▶ **WHAT THE TASK REQUIRES**
Copy all lines that contain the word "Blender".

▶ **INFORMATION GIVEN**
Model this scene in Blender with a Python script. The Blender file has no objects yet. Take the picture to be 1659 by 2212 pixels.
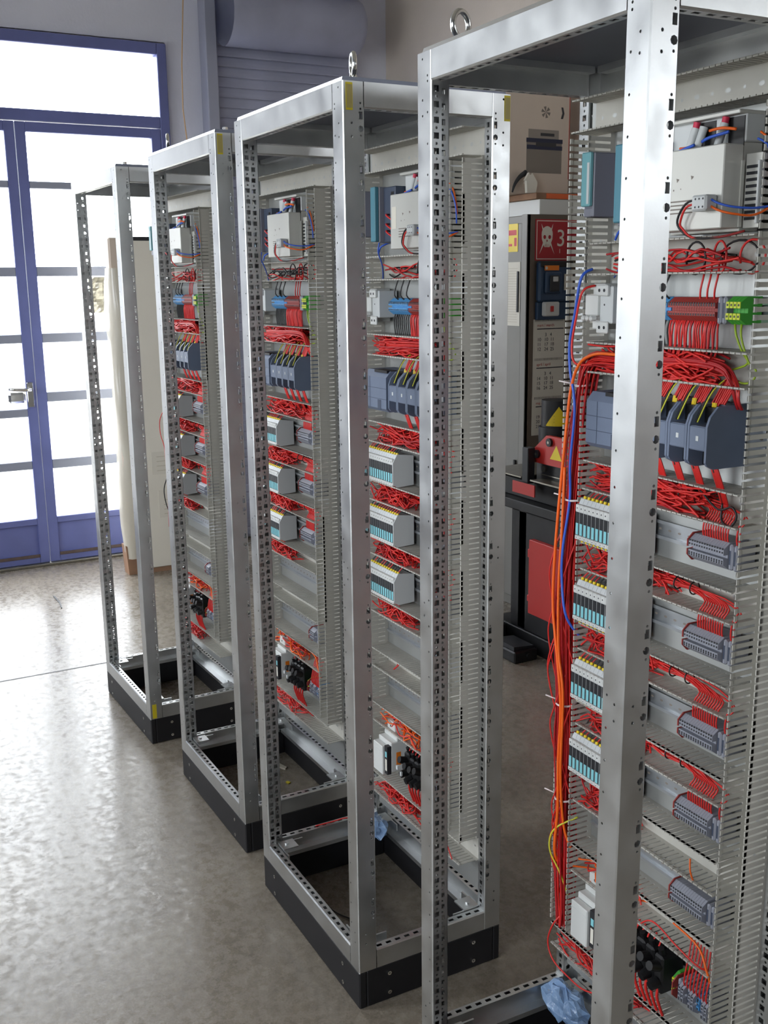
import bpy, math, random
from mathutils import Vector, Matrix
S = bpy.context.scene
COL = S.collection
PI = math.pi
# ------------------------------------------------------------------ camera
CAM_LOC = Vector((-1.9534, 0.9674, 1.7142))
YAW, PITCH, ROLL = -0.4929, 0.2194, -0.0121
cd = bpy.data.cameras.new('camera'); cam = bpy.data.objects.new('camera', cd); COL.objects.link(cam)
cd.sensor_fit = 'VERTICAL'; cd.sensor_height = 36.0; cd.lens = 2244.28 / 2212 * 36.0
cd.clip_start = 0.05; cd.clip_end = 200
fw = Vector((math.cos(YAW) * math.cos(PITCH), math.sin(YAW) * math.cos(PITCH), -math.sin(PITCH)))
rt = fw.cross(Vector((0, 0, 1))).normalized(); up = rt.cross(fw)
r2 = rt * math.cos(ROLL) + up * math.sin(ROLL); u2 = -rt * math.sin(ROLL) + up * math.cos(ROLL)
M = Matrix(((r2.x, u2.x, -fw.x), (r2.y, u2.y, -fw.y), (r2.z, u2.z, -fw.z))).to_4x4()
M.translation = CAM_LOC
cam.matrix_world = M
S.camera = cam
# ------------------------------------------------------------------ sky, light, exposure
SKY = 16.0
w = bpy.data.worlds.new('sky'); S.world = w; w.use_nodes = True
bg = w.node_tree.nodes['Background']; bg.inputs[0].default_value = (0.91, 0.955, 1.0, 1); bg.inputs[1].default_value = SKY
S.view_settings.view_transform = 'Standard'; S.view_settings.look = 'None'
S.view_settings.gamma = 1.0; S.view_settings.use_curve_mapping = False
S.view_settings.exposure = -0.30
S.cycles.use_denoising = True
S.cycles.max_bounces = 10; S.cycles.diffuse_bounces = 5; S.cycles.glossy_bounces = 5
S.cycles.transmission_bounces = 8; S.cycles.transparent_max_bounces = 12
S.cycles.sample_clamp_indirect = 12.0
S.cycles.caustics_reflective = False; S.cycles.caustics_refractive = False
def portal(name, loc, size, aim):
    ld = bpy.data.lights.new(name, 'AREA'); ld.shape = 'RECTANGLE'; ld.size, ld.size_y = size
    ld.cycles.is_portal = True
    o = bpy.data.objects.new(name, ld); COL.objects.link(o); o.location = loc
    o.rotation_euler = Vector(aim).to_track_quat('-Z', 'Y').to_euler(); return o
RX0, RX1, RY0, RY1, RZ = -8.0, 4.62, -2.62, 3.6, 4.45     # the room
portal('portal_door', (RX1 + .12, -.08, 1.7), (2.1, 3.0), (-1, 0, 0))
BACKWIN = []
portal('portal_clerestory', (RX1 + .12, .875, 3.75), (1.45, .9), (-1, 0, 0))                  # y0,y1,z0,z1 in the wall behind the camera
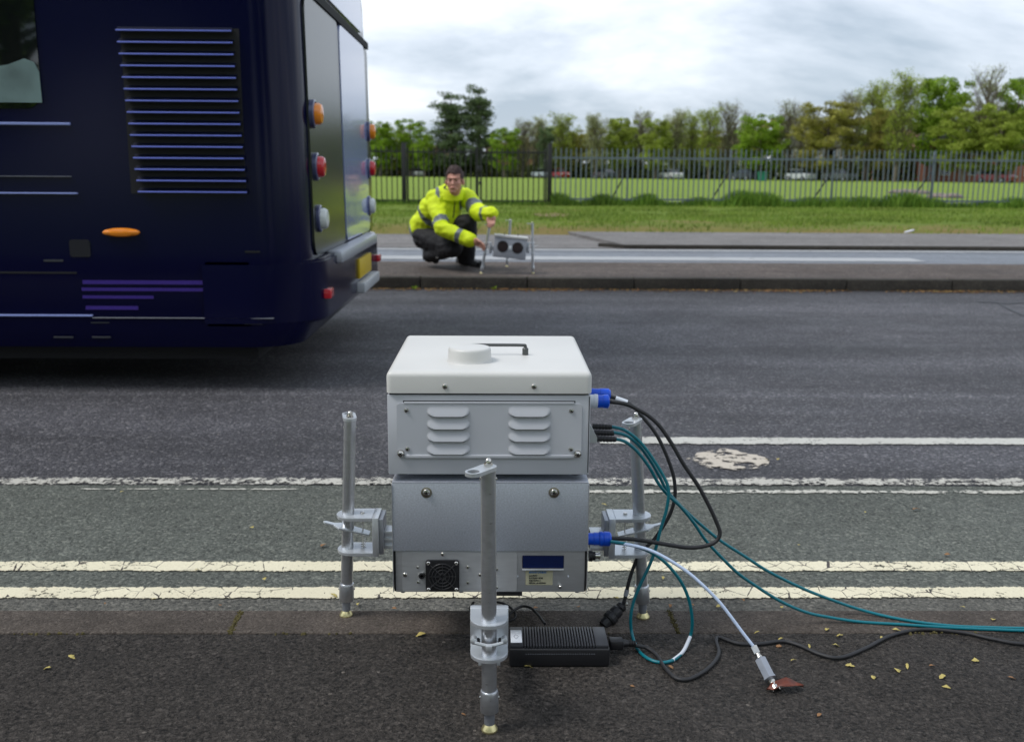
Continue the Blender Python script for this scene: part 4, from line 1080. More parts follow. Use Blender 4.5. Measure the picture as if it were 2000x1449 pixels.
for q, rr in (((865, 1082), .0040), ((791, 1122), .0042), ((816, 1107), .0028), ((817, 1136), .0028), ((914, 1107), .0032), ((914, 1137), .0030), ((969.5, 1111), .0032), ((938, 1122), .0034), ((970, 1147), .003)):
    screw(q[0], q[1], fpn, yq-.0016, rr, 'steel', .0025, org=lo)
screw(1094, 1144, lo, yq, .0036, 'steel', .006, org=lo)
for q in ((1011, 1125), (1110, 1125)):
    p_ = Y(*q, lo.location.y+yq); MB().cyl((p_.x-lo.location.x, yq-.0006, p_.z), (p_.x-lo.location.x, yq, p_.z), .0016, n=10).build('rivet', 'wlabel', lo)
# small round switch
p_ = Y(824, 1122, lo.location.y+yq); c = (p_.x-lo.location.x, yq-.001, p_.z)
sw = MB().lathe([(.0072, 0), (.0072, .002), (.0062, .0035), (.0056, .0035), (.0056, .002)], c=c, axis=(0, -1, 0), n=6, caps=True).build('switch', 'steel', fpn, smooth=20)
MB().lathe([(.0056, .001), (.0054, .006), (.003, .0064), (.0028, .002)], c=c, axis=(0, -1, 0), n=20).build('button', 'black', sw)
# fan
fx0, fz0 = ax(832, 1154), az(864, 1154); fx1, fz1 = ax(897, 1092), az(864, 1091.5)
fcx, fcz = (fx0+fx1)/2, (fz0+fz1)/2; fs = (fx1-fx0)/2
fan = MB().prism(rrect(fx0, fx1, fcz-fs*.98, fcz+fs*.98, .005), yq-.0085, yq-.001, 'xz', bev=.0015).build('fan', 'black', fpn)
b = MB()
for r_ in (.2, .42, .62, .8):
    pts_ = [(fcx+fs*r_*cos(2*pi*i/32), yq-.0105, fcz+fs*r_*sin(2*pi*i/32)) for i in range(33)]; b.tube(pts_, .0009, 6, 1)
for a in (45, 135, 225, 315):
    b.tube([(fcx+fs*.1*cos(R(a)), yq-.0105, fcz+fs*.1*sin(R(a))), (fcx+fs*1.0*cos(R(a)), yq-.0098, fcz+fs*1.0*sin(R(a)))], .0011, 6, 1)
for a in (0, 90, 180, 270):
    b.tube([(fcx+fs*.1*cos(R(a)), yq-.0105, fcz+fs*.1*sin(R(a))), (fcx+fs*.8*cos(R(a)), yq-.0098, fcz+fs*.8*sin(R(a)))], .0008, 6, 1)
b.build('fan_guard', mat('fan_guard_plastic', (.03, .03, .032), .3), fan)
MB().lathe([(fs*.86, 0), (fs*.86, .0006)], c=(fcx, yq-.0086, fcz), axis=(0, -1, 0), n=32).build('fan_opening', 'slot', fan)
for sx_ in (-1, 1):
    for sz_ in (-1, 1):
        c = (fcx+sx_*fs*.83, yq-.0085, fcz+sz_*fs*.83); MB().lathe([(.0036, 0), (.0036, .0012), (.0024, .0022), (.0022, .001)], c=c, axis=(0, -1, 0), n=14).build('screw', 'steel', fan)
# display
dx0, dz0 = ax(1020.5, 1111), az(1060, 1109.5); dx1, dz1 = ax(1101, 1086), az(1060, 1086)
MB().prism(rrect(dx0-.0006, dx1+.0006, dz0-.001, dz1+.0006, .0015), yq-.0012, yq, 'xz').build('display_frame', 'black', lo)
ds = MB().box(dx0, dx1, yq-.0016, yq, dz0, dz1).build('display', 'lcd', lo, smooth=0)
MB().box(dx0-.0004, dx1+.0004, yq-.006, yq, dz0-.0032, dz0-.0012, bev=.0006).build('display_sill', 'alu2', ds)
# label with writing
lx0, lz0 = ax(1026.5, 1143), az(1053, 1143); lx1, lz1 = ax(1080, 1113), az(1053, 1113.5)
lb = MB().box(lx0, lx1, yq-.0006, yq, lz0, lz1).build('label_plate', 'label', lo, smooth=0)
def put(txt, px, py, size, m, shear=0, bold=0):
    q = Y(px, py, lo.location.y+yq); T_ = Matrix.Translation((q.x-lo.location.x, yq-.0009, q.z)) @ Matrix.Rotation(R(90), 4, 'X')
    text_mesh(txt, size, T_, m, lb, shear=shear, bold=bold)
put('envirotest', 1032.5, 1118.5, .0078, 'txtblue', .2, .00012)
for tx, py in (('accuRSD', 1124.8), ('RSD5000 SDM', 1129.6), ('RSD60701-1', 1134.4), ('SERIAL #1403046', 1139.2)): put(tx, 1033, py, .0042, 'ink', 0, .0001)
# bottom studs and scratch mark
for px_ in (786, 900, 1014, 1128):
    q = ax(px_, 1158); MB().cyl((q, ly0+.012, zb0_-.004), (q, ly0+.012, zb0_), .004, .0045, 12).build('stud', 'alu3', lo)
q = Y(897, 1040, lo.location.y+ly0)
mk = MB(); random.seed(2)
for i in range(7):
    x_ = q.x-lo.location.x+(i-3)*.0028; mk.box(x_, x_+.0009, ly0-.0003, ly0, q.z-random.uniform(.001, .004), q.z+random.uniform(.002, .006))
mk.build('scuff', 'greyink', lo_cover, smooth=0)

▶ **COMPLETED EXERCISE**
Model this scene in Blender with a Python script. The Blender file has no objects yet. Take the picture to be 1659 by 2212 pixels.
Continue the Blender Python script for this scene: part 4, from line 1080. More parts follow. Use Blender 4.5. Measure the picture as if it were 2000x1449 pixels.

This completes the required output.